▸ SOURCE MATERIAL:
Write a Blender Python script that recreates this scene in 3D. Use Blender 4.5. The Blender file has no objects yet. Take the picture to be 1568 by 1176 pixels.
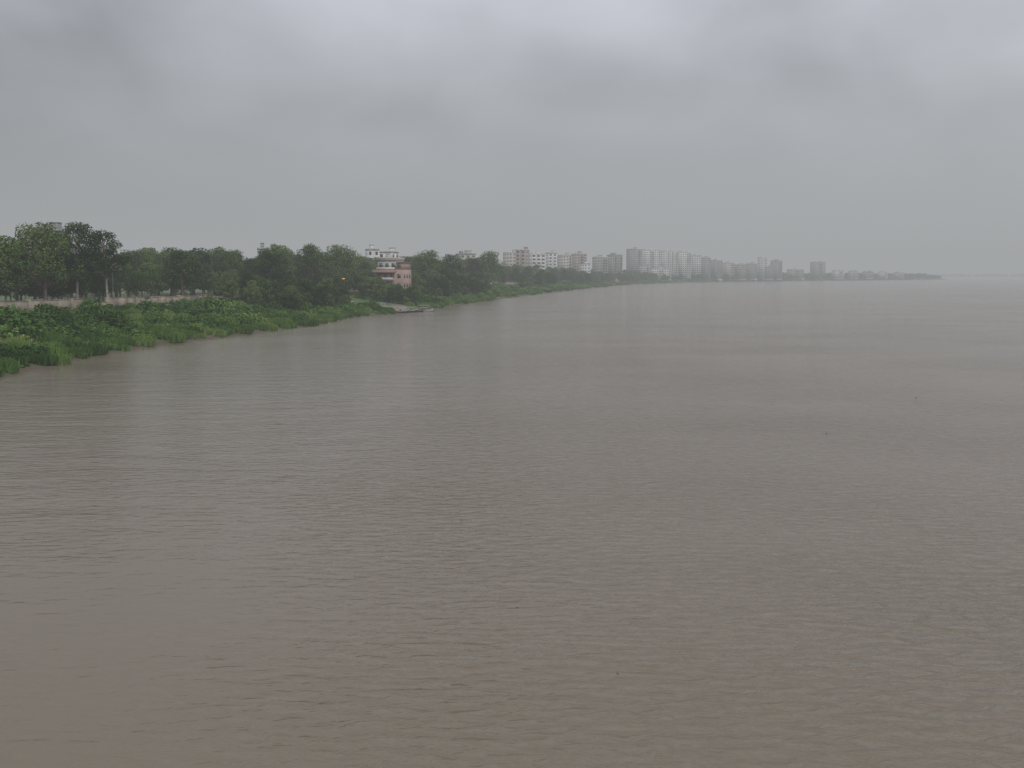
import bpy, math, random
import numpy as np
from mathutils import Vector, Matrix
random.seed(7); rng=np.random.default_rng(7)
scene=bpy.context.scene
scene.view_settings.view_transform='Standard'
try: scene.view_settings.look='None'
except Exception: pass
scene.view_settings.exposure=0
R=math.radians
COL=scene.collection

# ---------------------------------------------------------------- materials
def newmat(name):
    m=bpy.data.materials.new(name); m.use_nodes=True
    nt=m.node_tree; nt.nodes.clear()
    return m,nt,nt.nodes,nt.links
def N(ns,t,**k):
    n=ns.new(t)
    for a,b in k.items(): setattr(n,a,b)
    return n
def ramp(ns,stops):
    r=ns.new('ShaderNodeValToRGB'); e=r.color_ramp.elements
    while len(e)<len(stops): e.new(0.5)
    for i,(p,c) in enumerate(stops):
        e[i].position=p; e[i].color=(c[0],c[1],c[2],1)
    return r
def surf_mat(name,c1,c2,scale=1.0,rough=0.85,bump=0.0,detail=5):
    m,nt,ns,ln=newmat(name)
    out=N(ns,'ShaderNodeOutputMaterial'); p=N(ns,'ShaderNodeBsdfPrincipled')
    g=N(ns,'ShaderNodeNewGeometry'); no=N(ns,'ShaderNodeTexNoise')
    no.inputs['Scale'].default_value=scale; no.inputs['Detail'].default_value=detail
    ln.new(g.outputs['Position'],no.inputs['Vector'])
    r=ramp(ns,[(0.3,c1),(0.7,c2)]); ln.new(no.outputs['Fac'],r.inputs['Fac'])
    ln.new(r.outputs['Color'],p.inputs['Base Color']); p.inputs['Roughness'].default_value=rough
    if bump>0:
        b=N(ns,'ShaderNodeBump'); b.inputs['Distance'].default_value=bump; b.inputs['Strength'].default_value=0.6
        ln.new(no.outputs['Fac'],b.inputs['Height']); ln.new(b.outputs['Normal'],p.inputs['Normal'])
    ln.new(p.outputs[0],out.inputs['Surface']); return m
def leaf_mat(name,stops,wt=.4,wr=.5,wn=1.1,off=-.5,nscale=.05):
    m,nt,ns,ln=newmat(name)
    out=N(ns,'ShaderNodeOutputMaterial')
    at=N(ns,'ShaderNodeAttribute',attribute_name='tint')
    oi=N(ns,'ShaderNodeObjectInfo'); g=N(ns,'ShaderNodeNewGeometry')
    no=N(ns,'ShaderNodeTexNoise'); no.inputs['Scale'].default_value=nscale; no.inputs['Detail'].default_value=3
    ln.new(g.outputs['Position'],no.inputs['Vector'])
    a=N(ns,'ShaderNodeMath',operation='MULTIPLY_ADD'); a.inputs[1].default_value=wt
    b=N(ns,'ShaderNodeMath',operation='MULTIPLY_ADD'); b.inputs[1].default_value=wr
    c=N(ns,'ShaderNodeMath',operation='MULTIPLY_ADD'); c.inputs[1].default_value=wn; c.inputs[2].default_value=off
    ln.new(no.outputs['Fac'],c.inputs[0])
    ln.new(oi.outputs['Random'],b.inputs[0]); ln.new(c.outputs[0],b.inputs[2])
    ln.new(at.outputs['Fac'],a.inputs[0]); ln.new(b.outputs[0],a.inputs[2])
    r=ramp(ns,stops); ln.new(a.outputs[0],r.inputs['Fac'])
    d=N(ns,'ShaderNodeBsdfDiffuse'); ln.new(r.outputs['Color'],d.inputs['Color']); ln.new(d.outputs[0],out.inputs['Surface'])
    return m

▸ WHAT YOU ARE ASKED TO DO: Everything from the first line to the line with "COL=scene.collection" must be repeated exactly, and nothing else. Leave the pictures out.

▸ EXPECTED ANSWER:
Write a Blender Python script that recreates this scene in 3D. Use Blender 4.5. The Blender file has no objects yet. Take the picture to be 1568 by 1176 pixels.
import bpy, math, random
import numpy as np
from mathutils import Vector, Matrix
random.seed(7); rng=np.random.default_rng(7)
scene=bpy.context.scene
scene.view_settings.view_transform='Standard'
try: scene.view_settings.look='None'
except Exception: pass
scene.view_settings.exposure=0
R=math.radians
COL=scene.collection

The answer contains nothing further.